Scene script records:
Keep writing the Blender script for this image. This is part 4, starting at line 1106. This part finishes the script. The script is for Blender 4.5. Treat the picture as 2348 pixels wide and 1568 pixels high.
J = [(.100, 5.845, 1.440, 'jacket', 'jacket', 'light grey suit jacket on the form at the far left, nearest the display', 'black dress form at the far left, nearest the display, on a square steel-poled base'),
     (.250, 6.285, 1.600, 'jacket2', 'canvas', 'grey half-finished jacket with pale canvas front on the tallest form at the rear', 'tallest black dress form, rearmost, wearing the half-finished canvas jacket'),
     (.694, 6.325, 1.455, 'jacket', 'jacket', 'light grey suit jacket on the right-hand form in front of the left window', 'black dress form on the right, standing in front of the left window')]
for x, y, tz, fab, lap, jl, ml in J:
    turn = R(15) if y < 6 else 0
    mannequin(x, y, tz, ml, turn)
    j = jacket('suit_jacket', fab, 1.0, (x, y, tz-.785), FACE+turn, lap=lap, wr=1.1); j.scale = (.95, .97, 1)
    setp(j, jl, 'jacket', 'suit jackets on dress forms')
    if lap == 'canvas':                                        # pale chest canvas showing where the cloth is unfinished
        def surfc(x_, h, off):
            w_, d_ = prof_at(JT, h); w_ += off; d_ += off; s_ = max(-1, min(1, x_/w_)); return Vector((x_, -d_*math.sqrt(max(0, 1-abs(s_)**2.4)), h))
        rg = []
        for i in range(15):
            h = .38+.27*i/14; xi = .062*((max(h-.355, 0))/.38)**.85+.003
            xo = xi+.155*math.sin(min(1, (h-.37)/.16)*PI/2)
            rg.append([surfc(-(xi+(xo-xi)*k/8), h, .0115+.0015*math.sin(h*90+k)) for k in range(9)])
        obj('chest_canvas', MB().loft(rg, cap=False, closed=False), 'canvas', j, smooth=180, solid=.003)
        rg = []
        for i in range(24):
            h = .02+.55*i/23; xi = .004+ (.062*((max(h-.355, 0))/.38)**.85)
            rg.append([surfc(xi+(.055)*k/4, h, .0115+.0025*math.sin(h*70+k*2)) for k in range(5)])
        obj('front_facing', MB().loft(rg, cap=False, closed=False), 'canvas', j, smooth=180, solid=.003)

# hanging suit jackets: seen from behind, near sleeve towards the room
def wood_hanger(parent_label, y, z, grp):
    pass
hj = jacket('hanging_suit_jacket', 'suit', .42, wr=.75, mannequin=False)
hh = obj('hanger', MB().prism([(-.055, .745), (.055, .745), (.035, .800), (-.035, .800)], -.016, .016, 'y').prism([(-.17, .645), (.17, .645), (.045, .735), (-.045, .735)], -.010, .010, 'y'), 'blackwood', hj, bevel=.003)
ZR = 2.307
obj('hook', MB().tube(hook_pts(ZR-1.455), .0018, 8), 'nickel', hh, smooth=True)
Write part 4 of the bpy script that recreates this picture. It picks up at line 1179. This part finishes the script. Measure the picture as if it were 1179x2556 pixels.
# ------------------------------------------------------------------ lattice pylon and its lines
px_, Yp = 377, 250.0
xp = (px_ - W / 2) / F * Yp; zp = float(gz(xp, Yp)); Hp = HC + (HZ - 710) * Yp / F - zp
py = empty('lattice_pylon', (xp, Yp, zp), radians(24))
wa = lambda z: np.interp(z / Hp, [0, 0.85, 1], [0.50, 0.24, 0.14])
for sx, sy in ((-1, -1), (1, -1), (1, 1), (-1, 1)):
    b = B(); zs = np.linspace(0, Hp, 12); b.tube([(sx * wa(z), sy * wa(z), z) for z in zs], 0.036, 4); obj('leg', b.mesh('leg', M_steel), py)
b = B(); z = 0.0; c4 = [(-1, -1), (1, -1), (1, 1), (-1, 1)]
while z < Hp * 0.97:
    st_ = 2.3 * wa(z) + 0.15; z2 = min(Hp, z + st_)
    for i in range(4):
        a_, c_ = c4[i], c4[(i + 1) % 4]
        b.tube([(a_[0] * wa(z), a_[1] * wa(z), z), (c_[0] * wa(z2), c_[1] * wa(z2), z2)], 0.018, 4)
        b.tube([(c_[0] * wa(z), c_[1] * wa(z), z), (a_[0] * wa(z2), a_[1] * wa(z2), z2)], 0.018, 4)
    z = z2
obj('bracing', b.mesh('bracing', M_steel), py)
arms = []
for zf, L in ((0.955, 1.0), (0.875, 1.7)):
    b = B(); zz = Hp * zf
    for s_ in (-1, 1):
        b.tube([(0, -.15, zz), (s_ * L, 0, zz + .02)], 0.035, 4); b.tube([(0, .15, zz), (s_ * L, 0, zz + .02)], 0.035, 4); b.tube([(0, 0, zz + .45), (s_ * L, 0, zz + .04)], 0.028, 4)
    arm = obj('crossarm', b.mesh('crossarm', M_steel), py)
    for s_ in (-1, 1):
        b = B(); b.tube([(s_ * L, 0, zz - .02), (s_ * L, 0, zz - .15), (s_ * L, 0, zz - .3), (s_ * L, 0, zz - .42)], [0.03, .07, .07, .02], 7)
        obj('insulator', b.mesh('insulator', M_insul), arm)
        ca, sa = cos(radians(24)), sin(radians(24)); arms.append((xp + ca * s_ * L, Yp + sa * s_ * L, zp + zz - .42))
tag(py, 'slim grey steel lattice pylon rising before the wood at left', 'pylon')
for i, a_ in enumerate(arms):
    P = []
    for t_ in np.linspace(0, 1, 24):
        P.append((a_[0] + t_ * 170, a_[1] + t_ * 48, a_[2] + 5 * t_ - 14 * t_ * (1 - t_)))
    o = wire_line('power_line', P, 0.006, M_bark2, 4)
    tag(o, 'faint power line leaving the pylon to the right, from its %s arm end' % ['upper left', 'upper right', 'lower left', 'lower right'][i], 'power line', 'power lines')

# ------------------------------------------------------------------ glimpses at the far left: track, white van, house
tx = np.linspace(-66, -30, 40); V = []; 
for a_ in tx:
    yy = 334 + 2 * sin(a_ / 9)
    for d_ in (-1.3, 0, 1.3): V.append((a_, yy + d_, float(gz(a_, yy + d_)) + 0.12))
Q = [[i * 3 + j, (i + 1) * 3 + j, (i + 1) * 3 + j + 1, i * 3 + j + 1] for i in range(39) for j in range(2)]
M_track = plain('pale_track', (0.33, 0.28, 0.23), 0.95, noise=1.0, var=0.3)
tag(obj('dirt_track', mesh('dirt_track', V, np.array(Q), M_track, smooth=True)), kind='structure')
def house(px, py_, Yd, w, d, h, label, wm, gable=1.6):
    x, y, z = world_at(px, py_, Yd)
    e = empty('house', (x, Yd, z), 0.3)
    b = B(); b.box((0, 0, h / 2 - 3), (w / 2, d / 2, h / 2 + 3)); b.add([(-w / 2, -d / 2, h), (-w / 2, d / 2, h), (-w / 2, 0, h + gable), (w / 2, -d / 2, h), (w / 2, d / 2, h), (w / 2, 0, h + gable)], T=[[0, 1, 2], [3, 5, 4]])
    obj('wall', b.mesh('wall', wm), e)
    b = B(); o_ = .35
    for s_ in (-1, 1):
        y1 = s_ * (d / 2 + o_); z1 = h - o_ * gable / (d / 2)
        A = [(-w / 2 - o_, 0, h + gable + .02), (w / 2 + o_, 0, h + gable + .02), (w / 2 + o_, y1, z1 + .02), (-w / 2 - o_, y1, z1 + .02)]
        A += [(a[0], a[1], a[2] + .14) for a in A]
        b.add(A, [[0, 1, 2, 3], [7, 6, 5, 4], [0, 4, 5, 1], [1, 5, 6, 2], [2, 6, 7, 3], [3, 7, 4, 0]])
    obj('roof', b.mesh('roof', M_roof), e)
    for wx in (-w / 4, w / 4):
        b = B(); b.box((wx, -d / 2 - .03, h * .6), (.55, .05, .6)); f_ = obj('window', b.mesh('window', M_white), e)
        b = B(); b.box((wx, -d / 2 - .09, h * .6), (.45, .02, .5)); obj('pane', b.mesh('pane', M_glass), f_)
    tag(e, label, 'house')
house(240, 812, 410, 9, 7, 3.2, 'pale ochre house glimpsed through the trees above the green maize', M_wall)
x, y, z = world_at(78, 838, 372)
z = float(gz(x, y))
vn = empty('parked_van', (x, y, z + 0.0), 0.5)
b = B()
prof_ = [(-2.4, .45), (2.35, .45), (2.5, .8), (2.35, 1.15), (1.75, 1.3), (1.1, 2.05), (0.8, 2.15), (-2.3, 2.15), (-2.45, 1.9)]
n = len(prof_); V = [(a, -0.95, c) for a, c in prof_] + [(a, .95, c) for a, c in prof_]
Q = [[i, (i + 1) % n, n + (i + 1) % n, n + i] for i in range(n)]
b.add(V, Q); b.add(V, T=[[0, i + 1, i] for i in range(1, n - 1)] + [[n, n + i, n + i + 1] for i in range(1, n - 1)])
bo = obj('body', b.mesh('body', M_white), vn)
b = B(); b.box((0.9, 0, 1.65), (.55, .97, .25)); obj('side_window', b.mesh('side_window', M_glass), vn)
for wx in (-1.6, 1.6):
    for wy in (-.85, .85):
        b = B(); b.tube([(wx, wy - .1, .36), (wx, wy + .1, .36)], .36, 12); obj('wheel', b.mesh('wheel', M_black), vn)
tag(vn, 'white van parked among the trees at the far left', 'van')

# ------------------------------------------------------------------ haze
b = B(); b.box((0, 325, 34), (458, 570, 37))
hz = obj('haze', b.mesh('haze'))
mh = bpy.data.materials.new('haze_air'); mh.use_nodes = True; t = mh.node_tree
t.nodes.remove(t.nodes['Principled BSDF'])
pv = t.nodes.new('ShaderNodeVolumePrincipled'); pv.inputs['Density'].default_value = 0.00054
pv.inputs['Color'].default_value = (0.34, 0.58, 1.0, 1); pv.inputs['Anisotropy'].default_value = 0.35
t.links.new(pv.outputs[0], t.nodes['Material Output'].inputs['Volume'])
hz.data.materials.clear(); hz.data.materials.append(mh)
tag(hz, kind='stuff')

# EXERCISE DETAILS
Identify each line in the records above containing the word "this"; copy those lines.

# OUTPUT
Keep writing the Blender script for this image. This is part 4, starting at line 1106. This part finishes the script. The script is for Blender 4.5. Treat the picture as 2348 pixels wide and 1568 pixels high.
Write part 4 of the bpy script that recreates this picture. It picks up at line 1179. This part finishes the script. Measure the picture as if it were 1179x2556 pixels.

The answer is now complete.